::: Records for the task

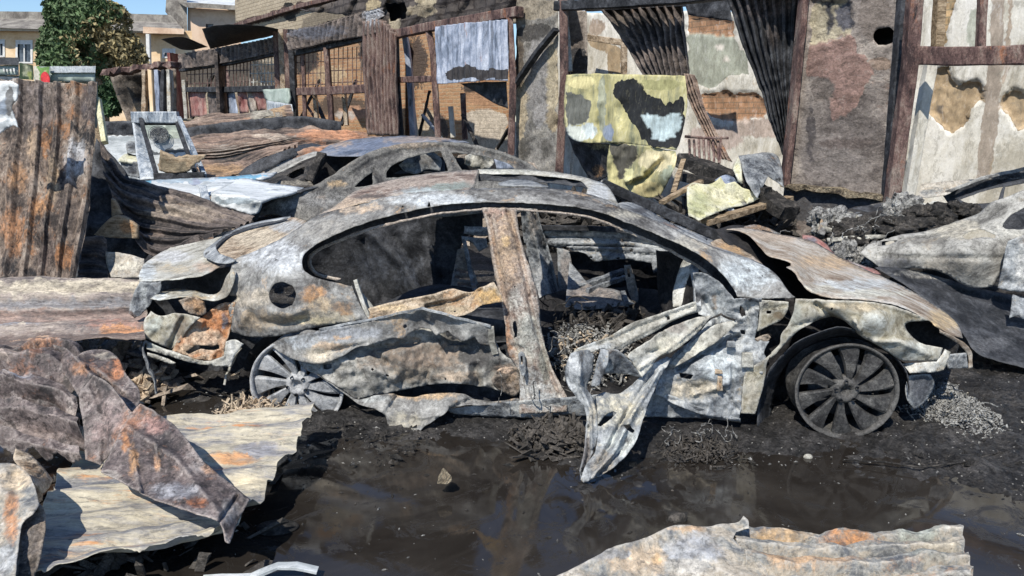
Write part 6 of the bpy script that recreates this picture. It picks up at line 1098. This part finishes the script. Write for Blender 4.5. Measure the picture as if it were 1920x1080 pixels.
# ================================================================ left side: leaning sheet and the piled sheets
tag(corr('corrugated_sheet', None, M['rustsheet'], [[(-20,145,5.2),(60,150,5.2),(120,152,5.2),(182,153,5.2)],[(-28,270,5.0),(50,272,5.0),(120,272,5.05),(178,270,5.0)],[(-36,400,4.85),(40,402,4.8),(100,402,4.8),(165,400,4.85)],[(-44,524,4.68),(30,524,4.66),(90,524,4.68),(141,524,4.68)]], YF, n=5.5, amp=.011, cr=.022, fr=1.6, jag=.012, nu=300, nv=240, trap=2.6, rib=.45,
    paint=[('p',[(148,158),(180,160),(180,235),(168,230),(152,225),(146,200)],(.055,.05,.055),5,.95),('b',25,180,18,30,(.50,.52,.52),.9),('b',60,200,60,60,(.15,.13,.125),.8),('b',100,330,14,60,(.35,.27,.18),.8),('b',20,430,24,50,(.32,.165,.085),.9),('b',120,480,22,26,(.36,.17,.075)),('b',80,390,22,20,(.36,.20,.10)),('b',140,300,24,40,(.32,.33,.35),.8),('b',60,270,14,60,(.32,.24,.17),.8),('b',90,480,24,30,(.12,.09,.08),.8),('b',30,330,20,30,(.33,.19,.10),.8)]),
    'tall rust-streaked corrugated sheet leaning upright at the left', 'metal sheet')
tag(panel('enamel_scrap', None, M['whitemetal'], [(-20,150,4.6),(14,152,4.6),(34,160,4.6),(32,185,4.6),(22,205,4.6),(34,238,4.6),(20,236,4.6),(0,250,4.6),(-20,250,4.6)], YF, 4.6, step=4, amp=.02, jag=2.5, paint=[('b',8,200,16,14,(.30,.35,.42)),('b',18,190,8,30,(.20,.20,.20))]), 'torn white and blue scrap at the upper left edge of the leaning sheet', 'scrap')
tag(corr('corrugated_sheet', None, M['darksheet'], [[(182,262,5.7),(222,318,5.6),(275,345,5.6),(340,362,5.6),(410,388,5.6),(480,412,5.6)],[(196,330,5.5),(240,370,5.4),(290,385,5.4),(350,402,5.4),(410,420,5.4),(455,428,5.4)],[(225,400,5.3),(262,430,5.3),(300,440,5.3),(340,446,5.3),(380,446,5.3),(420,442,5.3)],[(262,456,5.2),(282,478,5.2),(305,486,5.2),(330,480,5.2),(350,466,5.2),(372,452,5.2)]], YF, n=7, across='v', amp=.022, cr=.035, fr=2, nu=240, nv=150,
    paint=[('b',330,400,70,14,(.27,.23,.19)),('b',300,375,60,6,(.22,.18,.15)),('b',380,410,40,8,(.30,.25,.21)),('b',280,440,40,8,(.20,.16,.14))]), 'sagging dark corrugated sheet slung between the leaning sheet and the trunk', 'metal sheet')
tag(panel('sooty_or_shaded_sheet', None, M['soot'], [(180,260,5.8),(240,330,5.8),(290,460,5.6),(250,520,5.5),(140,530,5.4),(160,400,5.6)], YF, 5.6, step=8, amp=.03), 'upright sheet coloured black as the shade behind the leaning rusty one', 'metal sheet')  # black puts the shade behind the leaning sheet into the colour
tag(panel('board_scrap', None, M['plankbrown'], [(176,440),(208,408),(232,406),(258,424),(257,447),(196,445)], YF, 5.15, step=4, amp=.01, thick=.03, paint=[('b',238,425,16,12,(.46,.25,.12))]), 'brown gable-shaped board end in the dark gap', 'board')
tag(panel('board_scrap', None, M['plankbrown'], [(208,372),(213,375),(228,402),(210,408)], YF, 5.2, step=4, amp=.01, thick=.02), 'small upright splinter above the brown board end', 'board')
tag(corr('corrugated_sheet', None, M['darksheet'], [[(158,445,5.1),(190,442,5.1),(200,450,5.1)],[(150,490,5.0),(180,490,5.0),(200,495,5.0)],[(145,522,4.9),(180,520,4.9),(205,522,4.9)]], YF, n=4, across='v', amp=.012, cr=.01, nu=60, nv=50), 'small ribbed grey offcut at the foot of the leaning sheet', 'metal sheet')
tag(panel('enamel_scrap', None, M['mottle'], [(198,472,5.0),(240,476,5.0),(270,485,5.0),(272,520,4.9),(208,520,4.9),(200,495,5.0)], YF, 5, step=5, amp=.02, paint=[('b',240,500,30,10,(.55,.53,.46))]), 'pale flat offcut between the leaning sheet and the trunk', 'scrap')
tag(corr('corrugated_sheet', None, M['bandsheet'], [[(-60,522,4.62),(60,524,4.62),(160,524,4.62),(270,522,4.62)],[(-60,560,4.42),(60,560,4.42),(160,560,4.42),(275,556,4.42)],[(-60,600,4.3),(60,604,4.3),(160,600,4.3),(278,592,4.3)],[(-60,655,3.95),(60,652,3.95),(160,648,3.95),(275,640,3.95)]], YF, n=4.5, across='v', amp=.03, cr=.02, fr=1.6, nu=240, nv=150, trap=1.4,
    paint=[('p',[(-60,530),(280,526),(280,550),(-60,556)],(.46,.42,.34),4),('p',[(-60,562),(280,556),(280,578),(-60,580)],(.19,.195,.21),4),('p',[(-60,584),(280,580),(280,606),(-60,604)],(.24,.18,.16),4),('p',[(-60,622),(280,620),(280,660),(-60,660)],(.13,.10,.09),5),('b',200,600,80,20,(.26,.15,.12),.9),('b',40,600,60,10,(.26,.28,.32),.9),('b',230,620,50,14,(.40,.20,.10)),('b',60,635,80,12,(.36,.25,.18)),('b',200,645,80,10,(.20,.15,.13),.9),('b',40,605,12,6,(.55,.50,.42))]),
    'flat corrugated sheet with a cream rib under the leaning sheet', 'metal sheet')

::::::
::: Records for the task

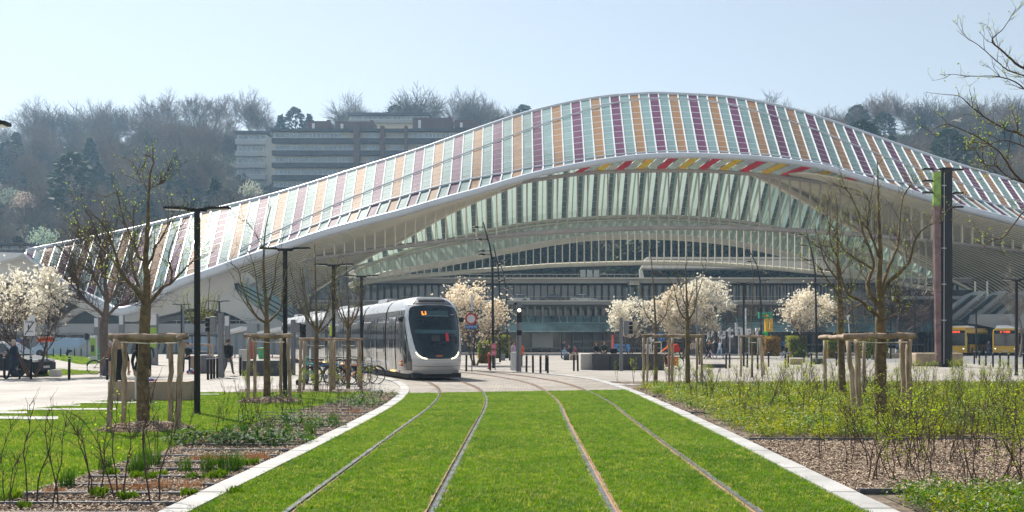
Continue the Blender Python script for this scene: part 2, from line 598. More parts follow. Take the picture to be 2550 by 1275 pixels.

::::::

Collect each line holding the string "part".

--- Task result ---
Write part 6 of the bpy script that recreates this picture. It picks up at line 1098. This part finishes the script. Write for Blender 4.5. Measure the picture as if it were 1920x1080 pixels.
Continue the Blender Python script for this scene: part 2, from line 598. More parts follow. Take the picture to be 2550 by 1275 pixels.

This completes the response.